The New York Times and the AP have reported that the Iraqi government has ordered an investigation into the goings-on at Saddam’s execution. A three-member committee of the Interior Ministry will conduct the inquiry. The AP quotes Sami al-Askar, identified as a close political adviser to Prime Minister Maliki, as saying that the Iraqi leader had “ordered the formation of an investigative committee in the Interior Ministry to identify who chanted slogans inside the execution chamber and who filmed the execution and sent it to the media.”

According to the Times, the Maliki government’s representatives at the hanging included a judge and a prosecutor from the special tribunal that condemned Mr. Hussein to death. Also present was Maliki’s national security adviser, Mowaffak al-Rubaie, and he was identified today by another of those who was present as one of two people — both Maliki government officials — who had held up cellphones towards the gallows to record the hanging.
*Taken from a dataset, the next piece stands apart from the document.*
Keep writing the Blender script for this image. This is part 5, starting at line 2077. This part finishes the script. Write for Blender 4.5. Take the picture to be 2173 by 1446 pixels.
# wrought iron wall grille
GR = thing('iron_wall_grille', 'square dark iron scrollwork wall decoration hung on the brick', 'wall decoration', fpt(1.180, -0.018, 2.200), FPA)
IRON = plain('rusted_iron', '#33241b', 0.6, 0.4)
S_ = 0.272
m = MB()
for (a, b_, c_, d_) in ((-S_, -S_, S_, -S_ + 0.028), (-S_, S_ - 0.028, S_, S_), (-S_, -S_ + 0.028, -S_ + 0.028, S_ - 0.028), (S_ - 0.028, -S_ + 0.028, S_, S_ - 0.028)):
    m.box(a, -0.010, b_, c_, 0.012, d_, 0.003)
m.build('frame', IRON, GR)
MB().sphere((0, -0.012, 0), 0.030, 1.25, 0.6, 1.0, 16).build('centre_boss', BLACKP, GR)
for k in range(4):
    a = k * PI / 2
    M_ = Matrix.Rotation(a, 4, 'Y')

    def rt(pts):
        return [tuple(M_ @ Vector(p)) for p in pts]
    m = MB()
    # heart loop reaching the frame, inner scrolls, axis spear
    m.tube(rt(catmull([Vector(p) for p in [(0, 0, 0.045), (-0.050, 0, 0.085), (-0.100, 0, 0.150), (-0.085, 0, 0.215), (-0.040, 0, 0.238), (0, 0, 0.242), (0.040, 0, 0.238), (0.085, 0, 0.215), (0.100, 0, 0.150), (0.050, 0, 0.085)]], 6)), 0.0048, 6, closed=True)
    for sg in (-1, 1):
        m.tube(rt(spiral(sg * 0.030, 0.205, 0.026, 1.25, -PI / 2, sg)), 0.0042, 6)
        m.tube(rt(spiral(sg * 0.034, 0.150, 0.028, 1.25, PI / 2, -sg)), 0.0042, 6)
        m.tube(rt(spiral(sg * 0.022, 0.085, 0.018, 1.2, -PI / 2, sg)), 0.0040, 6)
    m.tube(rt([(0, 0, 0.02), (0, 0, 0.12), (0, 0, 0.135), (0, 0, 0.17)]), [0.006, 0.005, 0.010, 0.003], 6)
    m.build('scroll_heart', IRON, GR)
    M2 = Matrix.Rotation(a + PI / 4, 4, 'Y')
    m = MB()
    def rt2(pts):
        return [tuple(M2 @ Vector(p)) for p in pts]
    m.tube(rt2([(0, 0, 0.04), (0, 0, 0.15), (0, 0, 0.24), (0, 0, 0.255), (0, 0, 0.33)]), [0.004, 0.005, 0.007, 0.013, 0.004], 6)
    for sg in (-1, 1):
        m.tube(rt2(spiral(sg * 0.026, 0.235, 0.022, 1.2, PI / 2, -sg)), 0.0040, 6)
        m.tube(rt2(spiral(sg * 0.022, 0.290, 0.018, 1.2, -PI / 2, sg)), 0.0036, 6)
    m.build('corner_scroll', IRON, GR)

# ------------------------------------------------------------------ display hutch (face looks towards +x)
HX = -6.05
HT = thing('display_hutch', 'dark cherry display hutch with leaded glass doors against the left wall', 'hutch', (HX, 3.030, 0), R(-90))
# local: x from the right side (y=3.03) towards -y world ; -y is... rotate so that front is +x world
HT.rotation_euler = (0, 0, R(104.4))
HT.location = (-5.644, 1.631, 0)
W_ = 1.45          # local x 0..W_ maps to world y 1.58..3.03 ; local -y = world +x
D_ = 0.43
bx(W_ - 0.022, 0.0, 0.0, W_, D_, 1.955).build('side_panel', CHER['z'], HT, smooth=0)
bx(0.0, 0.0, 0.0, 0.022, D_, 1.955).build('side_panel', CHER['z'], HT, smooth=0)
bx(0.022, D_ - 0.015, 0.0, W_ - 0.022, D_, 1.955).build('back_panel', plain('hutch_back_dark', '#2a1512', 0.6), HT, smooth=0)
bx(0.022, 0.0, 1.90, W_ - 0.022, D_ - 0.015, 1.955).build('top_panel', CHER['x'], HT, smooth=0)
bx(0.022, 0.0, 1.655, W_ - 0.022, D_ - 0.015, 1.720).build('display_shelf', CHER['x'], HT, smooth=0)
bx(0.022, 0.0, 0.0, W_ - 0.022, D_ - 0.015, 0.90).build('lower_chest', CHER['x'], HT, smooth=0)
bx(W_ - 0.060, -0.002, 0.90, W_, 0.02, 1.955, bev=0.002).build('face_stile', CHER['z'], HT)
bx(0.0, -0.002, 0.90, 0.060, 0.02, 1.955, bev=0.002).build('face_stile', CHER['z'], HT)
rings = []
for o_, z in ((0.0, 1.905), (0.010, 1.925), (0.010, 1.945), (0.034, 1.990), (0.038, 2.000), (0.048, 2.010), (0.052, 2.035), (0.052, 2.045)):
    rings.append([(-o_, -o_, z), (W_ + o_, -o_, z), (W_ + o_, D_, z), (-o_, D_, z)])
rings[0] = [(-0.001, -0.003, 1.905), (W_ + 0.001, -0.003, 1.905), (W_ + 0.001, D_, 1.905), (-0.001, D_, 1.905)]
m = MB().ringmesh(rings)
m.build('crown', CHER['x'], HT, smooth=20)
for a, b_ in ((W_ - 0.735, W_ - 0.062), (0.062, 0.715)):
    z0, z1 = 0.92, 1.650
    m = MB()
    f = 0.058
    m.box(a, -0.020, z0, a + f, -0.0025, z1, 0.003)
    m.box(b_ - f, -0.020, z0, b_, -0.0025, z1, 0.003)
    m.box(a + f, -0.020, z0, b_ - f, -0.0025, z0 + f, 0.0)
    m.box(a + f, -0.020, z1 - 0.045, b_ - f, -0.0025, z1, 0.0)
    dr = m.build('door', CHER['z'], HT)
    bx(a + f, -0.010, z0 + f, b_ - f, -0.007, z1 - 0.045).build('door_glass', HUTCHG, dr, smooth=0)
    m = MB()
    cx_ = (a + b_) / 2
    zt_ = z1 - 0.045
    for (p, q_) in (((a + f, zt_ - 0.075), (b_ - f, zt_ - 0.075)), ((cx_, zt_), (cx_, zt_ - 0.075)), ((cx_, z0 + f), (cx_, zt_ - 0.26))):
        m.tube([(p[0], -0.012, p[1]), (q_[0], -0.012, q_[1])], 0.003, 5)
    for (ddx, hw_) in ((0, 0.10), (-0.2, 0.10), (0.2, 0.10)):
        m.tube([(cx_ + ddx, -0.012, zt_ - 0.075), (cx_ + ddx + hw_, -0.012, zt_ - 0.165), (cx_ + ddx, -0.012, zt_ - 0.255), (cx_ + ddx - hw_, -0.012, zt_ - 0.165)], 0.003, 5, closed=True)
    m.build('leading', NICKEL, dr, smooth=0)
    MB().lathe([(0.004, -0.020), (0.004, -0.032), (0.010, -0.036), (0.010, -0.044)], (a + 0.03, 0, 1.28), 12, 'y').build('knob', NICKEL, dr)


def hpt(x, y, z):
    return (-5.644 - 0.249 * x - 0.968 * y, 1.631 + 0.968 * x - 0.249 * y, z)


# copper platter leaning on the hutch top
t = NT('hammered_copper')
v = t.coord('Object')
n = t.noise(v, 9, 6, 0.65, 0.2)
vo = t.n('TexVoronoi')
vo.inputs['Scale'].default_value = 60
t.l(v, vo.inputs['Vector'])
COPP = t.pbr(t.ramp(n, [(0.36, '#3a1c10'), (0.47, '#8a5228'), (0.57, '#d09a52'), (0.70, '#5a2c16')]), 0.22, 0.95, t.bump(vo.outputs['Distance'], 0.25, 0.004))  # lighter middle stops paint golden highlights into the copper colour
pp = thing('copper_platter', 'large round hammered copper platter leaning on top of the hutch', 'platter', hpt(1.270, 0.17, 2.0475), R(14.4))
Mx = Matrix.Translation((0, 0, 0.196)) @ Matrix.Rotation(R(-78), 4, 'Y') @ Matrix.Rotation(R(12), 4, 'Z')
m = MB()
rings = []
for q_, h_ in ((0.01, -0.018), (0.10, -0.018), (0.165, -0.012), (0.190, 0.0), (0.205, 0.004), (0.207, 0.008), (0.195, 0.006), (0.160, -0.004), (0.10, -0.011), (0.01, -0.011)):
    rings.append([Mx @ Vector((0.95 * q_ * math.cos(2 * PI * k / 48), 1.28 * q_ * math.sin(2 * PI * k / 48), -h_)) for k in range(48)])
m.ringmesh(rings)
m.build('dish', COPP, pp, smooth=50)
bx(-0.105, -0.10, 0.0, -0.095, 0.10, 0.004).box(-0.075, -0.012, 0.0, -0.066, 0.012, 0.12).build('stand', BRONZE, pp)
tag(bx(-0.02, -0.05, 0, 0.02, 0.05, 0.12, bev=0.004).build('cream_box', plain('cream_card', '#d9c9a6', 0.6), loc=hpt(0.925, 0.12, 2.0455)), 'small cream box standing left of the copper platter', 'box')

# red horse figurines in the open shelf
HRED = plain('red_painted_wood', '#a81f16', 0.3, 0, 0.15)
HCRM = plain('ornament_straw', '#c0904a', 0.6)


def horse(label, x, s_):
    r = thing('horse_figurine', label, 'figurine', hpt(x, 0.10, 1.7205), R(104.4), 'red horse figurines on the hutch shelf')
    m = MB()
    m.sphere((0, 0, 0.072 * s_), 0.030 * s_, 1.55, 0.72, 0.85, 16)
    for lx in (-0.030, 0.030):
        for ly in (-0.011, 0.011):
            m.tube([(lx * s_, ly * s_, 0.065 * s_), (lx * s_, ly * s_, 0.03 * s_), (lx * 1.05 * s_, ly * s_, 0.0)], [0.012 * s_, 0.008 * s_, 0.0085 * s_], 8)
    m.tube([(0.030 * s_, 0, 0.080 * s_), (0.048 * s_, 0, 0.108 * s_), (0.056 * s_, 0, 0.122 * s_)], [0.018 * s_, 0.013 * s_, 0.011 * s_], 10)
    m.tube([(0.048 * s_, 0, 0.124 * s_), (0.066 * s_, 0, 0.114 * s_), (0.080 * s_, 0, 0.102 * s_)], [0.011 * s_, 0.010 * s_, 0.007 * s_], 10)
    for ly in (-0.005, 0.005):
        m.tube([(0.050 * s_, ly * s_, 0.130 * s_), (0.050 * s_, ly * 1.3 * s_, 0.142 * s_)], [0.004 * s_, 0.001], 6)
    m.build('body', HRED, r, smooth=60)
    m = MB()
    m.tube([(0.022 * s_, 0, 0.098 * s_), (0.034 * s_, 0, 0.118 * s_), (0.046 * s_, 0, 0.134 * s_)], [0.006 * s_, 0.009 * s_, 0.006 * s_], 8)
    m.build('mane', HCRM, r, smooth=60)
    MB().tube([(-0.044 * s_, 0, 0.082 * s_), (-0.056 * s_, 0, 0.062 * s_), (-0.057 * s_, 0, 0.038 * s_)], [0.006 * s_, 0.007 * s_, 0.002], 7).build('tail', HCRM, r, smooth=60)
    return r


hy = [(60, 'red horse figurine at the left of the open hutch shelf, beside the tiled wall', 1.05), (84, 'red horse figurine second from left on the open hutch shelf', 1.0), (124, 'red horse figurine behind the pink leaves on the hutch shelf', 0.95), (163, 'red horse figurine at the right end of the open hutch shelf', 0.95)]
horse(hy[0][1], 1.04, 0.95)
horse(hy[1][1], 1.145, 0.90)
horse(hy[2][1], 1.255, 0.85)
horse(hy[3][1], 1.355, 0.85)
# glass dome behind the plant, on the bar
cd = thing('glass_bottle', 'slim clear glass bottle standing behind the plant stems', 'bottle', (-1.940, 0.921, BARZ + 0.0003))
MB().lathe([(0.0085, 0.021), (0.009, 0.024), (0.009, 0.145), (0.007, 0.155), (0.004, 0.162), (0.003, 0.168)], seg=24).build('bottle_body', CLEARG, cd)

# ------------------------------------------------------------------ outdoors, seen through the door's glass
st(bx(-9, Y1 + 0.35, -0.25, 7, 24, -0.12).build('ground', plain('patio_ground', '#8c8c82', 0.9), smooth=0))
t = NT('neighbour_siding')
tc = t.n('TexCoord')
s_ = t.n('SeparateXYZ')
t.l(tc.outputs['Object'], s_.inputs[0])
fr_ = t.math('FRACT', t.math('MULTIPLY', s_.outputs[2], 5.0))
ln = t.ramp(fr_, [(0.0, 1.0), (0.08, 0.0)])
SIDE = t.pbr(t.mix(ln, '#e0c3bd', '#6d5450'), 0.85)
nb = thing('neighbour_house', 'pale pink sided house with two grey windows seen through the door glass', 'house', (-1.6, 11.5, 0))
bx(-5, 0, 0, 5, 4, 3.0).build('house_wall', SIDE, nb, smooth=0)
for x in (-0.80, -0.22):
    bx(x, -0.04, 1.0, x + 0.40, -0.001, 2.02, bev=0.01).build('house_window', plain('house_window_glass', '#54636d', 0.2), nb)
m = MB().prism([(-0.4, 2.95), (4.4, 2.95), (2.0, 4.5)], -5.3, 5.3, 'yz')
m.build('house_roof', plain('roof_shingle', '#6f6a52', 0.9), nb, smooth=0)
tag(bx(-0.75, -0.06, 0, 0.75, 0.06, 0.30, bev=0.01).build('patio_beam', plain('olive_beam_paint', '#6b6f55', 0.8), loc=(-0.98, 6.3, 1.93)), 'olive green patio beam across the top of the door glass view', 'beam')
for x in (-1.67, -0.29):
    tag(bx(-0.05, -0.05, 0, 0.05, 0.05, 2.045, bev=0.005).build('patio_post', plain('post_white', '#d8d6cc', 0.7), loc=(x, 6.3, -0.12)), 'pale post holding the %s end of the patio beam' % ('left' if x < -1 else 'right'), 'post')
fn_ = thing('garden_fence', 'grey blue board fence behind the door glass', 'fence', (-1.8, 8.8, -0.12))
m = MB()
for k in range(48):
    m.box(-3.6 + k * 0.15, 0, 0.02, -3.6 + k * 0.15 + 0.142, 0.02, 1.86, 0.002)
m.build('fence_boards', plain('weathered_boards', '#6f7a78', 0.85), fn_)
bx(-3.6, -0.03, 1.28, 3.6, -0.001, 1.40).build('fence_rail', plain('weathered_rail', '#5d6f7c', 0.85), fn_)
Rubaie was identified by Munqith al-Faroun, who was the deputy prosecutor at Saddam’s trial. He said he had recognized Mr. Rubaie, a physician who spent years in exile in London under Mr. Hussein, but that he knew the other official only by sight and could not name him. Faroun said he was puzzled as to how the two officials managed to get their cellphones into the execution block, since the American who flew the official party to Khadamiyah and maintained outer security at the execution block had demanded that all those attending the execution surrender their phones before entering.

The investigation will be a real test for the Maliki government. There have been numerous reports that the Interior Ministry has been infiltrated by members of Shi’ite militia groups, making it more than likely, in my view, that the investigation will either amount to a whitewash or never be concluded. If I’m right, the slide towards full-scale civil war will accelerate.

As to the American role and viewpoint, the Times reports the following:

  • One report circulating among senior Iraqi officials today, which no American official would confirm, was that the American ambassador, Zalmay Khalilzad, had appealed in the last hours before the execution for a delay of 14 days to provide time for all the constitutional and legal questions surrounding the hanging to be resolved, and for detailed planning of the execution to take place.

  • American officials say privately that the Maliki government, by allowing the Hussein execution to be conducted as it did, signaled more powerfully than ever before that it was unwilling or incapable of surmounting the deep sectarian divisions here.

  • According to the account given by the United States military command, the American role in the hours leading up to the execution ended when Mr. Hussein stepped off the Black Hawk helicopter that carried him to the Khadamiyah prison at about 5.30 a.m. local time on Saturday and was handed over, at the doors to the execution block, to Iraqi officials. There were no Americans present at the execution itself.